Stop contributing to the myth that MA’s last name is “Andrews.”

They don’t share the same last name.

Pvdh
Reply to  Ol' Longhorn
23 days ago

As hilarious as one of them having an individual Olympic medal and the other not having one (and also giving up the lead in the medley and having to get bailed out by his team)

Last edited 23 days ago by Pvdh
Darnell Hayes
24 days ago

I think the voting at the house of delegates this year sent a clear message to Hinchey and his entire cast of followers. We do not need more of your “loyal followers” that rubber stamp everything.

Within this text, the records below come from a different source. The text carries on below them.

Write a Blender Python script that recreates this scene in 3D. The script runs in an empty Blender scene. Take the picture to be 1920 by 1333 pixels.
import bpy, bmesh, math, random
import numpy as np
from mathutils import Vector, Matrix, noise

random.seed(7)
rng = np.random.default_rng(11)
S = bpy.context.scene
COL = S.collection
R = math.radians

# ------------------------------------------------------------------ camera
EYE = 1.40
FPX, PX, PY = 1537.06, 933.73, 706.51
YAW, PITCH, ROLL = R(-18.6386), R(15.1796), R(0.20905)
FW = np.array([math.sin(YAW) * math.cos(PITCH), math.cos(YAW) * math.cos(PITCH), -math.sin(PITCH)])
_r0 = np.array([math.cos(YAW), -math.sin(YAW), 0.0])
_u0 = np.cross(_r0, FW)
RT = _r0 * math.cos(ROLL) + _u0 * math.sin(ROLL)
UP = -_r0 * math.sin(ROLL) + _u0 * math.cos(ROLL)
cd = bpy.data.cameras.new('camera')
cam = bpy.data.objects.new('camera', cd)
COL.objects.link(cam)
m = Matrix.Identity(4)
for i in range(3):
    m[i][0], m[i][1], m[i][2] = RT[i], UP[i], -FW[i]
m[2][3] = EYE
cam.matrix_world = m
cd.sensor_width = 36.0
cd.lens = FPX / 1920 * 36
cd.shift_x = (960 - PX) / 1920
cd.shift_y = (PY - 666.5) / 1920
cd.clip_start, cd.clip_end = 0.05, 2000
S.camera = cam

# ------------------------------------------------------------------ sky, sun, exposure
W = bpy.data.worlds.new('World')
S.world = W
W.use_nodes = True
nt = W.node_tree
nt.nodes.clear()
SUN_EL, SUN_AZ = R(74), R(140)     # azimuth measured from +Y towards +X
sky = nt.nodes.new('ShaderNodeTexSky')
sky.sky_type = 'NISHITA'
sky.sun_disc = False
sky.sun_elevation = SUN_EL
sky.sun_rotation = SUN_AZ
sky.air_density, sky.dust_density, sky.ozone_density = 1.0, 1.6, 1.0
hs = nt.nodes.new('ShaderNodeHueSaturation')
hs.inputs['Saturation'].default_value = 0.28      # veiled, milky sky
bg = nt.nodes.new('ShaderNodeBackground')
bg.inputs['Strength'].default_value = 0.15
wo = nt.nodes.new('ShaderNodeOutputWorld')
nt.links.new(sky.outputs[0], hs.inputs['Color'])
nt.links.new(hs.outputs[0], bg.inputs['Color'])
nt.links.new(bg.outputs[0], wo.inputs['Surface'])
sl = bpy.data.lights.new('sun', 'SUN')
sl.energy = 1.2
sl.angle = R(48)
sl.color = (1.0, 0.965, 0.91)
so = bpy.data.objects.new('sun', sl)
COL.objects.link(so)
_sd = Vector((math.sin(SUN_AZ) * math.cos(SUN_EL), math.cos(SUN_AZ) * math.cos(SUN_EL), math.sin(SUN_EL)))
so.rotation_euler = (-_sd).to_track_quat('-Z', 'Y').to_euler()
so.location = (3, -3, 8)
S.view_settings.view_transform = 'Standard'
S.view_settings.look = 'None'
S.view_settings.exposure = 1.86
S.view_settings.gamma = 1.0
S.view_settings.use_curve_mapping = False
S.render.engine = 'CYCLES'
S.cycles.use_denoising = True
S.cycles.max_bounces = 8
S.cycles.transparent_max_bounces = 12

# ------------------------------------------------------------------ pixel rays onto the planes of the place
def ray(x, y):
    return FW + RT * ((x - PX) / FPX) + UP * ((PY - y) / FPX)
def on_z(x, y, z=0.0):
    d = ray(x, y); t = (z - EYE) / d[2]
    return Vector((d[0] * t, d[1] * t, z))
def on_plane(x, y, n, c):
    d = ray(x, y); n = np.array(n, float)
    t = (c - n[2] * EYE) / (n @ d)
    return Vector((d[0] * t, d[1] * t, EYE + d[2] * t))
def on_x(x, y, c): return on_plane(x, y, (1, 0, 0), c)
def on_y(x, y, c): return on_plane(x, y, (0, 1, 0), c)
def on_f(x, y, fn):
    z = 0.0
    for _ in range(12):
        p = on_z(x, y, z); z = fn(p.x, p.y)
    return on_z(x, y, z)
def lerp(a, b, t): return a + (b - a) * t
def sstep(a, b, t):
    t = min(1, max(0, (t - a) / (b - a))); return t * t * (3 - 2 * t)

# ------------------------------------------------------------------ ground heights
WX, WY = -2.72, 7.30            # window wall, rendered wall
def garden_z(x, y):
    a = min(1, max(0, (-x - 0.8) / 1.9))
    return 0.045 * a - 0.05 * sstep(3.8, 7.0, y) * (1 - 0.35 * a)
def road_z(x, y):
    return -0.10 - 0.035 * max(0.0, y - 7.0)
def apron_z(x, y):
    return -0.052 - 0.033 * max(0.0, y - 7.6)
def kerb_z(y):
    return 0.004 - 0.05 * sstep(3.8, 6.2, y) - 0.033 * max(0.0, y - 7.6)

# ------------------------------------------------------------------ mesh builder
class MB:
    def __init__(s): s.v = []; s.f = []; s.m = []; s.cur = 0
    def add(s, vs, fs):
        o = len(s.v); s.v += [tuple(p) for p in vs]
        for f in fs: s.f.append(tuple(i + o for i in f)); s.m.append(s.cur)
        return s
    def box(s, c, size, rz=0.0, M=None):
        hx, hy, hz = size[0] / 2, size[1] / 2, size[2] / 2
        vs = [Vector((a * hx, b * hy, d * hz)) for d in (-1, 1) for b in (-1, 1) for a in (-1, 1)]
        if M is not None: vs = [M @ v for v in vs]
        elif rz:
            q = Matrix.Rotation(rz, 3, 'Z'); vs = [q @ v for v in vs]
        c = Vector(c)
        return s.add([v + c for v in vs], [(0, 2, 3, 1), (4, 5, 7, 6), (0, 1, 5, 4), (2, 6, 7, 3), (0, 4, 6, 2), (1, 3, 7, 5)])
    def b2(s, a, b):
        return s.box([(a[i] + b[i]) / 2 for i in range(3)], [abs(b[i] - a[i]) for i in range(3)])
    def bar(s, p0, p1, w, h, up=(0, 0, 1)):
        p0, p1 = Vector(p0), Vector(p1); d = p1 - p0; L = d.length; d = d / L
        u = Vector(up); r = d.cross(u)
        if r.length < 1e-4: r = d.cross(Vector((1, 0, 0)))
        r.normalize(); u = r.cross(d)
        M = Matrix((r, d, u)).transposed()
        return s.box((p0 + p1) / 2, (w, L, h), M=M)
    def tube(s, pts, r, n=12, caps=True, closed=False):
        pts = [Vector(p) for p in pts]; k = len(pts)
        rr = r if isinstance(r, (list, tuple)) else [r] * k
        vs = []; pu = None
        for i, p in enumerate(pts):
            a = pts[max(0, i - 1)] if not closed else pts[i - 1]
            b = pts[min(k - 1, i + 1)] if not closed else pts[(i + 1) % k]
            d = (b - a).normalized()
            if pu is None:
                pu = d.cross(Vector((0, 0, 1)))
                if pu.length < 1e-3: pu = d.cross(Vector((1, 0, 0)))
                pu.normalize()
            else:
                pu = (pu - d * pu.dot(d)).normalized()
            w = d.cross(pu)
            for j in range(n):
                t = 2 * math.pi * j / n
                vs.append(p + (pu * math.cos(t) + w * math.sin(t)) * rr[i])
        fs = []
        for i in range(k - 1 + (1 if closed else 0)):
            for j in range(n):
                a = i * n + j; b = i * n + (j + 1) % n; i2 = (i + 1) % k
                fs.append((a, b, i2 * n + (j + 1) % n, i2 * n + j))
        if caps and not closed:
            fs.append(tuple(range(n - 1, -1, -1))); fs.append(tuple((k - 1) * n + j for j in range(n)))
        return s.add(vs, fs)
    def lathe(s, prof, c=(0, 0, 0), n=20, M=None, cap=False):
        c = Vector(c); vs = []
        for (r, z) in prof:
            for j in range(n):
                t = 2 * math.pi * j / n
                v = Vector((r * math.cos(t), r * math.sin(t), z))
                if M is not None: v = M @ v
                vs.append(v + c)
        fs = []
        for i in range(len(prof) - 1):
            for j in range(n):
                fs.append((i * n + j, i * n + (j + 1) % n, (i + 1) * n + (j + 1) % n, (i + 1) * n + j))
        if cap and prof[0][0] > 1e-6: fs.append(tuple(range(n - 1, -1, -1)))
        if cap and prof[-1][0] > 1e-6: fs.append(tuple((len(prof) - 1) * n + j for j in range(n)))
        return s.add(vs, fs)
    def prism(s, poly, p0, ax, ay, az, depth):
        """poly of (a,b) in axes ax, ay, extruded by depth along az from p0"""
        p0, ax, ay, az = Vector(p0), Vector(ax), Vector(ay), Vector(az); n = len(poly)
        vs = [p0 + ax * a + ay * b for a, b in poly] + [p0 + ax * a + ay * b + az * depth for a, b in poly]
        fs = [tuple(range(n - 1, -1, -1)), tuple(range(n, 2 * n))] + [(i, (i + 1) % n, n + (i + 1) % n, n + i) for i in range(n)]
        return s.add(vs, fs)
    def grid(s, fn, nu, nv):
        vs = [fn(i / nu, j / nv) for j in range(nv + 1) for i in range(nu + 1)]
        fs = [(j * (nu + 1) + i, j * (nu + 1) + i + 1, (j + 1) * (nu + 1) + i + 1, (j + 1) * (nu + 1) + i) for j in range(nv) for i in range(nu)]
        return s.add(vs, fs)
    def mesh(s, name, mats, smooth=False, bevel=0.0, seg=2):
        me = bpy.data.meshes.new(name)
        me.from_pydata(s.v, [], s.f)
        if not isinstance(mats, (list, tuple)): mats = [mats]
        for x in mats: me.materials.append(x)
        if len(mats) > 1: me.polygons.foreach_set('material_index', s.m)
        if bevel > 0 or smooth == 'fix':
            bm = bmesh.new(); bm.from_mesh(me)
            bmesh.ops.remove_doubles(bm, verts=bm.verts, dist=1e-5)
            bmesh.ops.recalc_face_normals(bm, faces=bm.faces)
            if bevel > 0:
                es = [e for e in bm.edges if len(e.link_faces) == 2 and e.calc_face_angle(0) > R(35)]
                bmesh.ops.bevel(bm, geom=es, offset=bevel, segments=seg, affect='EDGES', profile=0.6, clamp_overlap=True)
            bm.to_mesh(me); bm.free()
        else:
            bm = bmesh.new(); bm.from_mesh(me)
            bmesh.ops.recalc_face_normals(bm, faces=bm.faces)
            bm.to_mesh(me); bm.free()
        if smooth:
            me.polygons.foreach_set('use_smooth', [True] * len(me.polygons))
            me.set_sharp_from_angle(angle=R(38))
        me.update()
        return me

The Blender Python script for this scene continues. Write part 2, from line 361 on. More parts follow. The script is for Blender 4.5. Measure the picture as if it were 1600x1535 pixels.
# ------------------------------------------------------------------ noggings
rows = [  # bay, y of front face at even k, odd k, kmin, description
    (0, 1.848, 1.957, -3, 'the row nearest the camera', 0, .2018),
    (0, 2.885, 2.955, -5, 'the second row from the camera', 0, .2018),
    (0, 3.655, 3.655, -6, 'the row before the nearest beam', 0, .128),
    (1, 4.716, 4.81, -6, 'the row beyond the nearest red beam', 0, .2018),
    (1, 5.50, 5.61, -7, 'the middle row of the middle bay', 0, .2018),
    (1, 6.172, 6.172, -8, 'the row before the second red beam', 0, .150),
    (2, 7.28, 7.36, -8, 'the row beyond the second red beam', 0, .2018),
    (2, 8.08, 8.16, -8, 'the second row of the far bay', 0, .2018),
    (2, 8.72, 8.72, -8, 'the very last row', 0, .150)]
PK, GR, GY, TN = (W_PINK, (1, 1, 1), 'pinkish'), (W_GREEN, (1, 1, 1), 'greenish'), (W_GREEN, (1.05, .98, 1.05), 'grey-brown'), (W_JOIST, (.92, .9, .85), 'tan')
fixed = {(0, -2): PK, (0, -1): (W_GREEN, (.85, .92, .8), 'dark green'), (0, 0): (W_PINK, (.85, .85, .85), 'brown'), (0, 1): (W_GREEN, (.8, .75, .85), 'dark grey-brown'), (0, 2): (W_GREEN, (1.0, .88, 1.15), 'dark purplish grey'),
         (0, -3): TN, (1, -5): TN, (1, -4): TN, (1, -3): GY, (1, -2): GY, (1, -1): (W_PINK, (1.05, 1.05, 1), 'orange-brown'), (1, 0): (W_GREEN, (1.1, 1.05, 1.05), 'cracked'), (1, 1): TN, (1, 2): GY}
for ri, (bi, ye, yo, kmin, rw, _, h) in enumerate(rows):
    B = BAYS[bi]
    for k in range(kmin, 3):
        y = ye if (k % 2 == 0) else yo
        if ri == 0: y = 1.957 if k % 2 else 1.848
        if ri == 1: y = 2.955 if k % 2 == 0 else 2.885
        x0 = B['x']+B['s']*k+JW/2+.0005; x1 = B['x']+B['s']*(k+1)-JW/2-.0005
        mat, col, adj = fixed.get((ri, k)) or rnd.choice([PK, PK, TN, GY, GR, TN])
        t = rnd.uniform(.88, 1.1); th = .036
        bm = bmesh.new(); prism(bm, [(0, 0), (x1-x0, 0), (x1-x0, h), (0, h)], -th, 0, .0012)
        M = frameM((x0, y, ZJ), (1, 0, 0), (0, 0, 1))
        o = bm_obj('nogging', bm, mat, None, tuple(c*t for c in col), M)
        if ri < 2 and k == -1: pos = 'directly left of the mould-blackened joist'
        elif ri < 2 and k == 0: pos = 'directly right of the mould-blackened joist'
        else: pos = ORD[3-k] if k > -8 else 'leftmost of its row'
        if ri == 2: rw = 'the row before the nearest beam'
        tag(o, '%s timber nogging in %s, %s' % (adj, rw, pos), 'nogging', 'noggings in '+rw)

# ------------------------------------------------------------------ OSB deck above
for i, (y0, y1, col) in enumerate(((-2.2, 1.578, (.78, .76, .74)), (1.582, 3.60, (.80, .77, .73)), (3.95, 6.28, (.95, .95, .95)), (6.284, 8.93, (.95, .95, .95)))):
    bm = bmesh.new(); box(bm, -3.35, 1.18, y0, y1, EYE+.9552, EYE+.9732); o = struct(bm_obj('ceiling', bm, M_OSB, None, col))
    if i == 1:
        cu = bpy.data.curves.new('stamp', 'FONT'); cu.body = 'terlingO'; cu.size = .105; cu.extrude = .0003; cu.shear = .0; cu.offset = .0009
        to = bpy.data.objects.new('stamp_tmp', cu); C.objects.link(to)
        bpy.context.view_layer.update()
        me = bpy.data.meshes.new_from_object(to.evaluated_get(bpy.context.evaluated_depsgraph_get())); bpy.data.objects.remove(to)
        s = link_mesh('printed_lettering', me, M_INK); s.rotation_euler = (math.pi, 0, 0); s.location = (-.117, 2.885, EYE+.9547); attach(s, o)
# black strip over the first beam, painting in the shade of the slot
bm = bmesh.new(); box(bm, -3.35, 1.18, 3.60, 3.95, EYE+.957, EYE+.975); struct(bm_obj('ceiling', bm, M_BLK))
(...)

Both of these gentlemen were told they were not allowed to participate in any of the pre-election meetings. Thankfully Ira and Clark are “for the members” and not “for Hinchey”

Can we start counting how many Usa Swimming staffers have taken their buyout because they don’t want to deal with Everything going on in Cos Springs

Taa
Reply to  Darnell Hayes
23 days ago

Yeah it’s interesting to hear that they tried to shut them out and they got elected anyway. If they had the 5 swimmers vote with them they would be one shy of a majority. So they should recruit some qualified outsiders to run in the next election and try to shake things up

Grassroots Athletes
22 days ago

Disappointing decision by the House of Delegates that is not athlete centered and not diversity, equity, and inclusion centered. Instead, two old white men who are retreads elected by the House of Delegates.

Bobo
Reply to  Grassroots Athletes
22 days ago

You’ve got to be kidding me grassroots. Have you even met either of these two? I have, and they have the best interest of the sport top to bottom in mind, not their own. You’d probably like the inmates to run the asylum.